▶ _TASK INSTRUCTIONS_
Print nothing but the lines from the start of the listing below through the line that contains "rnd = random.Random(7)". Do not include the pictures.

▶ _DATA LINES_
━━━━━━━━
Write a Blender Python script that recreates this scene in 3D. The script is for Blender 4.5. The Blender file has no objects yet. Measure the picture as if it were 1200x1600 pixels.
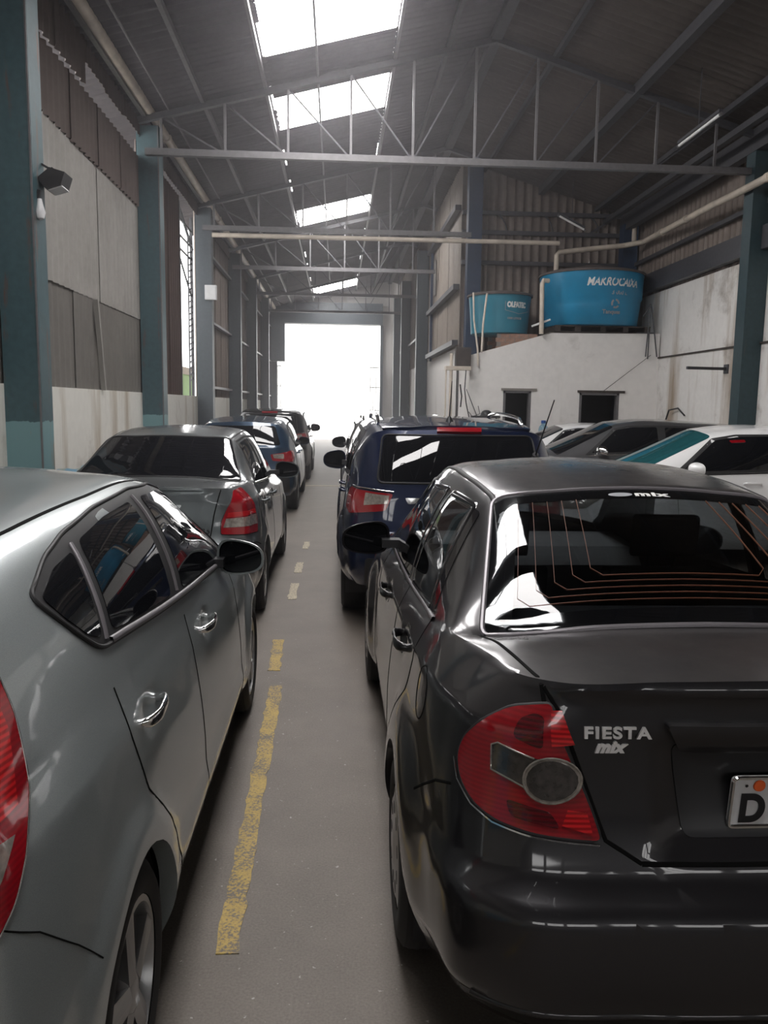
import bpy, bmesh, math, random
import numpy as np
from mathutils import Vector, Matrix
from mathutils.bvhtree import BVHTree
from mathutils.geometry import delaunay_2d_cdt

scene = bpy.context.scene
COL = scene.collection
PI = math.pi
rnd = random.Random(7)

# ------------------------------------------------------------------ camera
cam_data = bpy.data.cameras.new('camera')
cam_data.sensor_fit = 'VERTICAL'
cam_data.sensor_height = 36.0
cam_data.lens = 36.0 * 1260.0 / 1600.0
cam_data.clip_start = 0.05
cam_data.clip_end = 400
cam = bpy.data.objects.new('camera', cam_data)
COL.objects.link(cam)
scene.camera = cam
YAW, PITCH, ROLL, CAM_H = 0.0597, 0.1308, 0.0148, 1.72
cy_, sy_, cp_, sp_ = math.cos(YAW), math.sin(YAW), math.cos(PITCH), math.sin(PITCH)
fwd = Vector((sy_ * cp_, cy_ * cp_, -sp_))
rgt = Vector((cy_, -sy_, 0.0))
upv = rgt.cross(fwd)
r2 = rgt * math.cos(ROLL) + upv * math.sin(ROLL)
u2 = upv * math.cos(ROLL) - rgt * math.sin(ROLL)
cam.matrix_world = Matrix(((r2.x, u2.x, -fwd.x, 0.0), (r2.y, u2.y, -fwd.y, 0.0),
                           (r2.z, u2.z, -fwd.z, CAM_H), (0, 0, 0, 1)))

# ------------------------------------------------------------------ sky, exposure
world = bpy.data.worlds.new('overcast_sky')
scene.world = world
world.use_nodes = True
wn = world.node_tree
wn.nodes.clear()
wo = wn.nodes.new('ShaderNodeOutputWorld')
wb = wn.nodes.new('ShaderNodeBackground')
wb.inputs['Color'].default_value = (1.0, 0.985, 0.975, 1)
wb.inputs['Strength'].default_value = 5.0
wn.links.new(wb.outputs[0], wo.inputs[0])

SKYLIGHT = 17.0          # radiance of the translucent roof panes in daylight
scene.view_settings.view_transform = 'Standard'
scene.view_settings.look = 'None'
scene.view_settings.gamma = 1.0
scene.view_settings.use_curve_mapping = False
scene.view_settings.exposure = 0.12
scene.cycles.use_denoising = True
scene.cycles.max_bounces = 8
scene.cycles.diffuse_bounces = 5
scene.cycles.glossy_bounces = 4
scene.cycles.transparent_max_bounces = 10
scene.cycles.sample_clamp_indirect = 8.0

# ------------------------------------------------------------------ materials
def new_mat(name):
    m = bpy.data.materials.new(name)
    m.use_nodes = True
    nt = m.node_tree
    return m, nt, nt.nodes['Principled BSDF']

def node(nt, kind, **kw):
    n = nt.nodes.new(kind)
    for k, v in kw.items():
        setattr(n, k, v)
    return n

def noise(nt, scale, detail=4, vec=None, rough=0.55, stretch=None):
    tc = node(nt, 'ShaderNodeTexCoord')
    src = tc.outputs['Object'] if vec is None else vec
    if stretch:
        mp = node(nt, 'ShaderNodeMapping')
        mp.inputs['Scale'].default_value = stretch
        nt.links.new(src, mp.inputs['Vector'])
        src = mp.outputs[0]
    n = node(nt, 'ShaderNodeTexNoise')
    n.inputs['Scale'].default_value = scale
    n.inputs['Detail'].default_value = detail
    n.inputs['Roughness'].default_value = rough
    nt.links.new(src, n.inputs['Vector'])
    return n.outputs['Fac']

def ramp(nt, fac, stops):
    r = node(nt, 'ShaderNodeValToRGB')
    els = r.color_ramp.elements
    while len(els) < len(stops):
        els.new(0.5)
    for e, (p, c) in zip(els, stops):
        e.position = p
        e.color = c if len(c) == 4 else (*c, 1)
    nt.links.new(fac, r.inputs[0])
    return r.outputs[0]

def mixc(nt, fac, a, b, mode='MIX'):
    m = node(nt, 'ShaderNodeMix', data_type='RGBA', blend_type=mode)
    for sock, v in ((0, fac), (6, a), (7, b)):
        if hasattr(v, 'links') or hasattr(v, 'is_linked'):
            nt.links.new(v, m.inputs[sock])
        else:
            m.inputs[sock].default_value = v if sock == 0 else ((*v, 1) if len(v) == 3 else v)
    return m.outputs[2]

def bump(nt, bsdf, fac, strength=0.3, dist=0.01):
    b = node(nt, 'ShaderNodeBump')
    b.inputs['Strength'].default_value = strength
    b.inputs['Distance'].default_value = dist
    nt.links.new(fac, b.inputs['Height'])
    nt.links.new(b.outputs[0], bsdf.inputs['Normal'])

def simple(name, col, rough=0.5, metal=0.0, coat=0.0, spec=0.5, var=0.06, scale=6.0):
    m, nt, b = new_mat(name)
    f = noise(nt, scale)
    lo = tuple(max(0, c * (1 - var)) for c in col)
    hi = tuple(min(1, c * (1 + var)) for c in col)
    nt.links.new(ramp(nt, f, [(0.3, lo), (0.7, hi)]), b.inputs['Base Color'])
    b.inputs['Roughness'].default_value = rough
    b.inputs['Metallic'].default_value = metal
    b.inputs['Coat Weight'].default_value = coat
    b.inputs['Coat Roughness'].default_value = 0.03
    b.inputs['Specular IOR Level'].default_value = spec
    return m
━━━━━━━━
▶ _REPLY_
Write a Blender Python script that recreates this scene in 3D. The script is for Blender 4.5. The Blender file has no objects yet. Measure the picture as if it were 1200x1600 pixels.
import bpy, bmesh, math, random
import numpy as np
from mathutils import Vector, Matrix
from mathutils.bvhtree import BVHTree
from mathutils.geometry import delaunay_2d_cdt

scene = bpy.context.scene
COL = scene.collection
PI = math.pi
rnd = random.Random(7)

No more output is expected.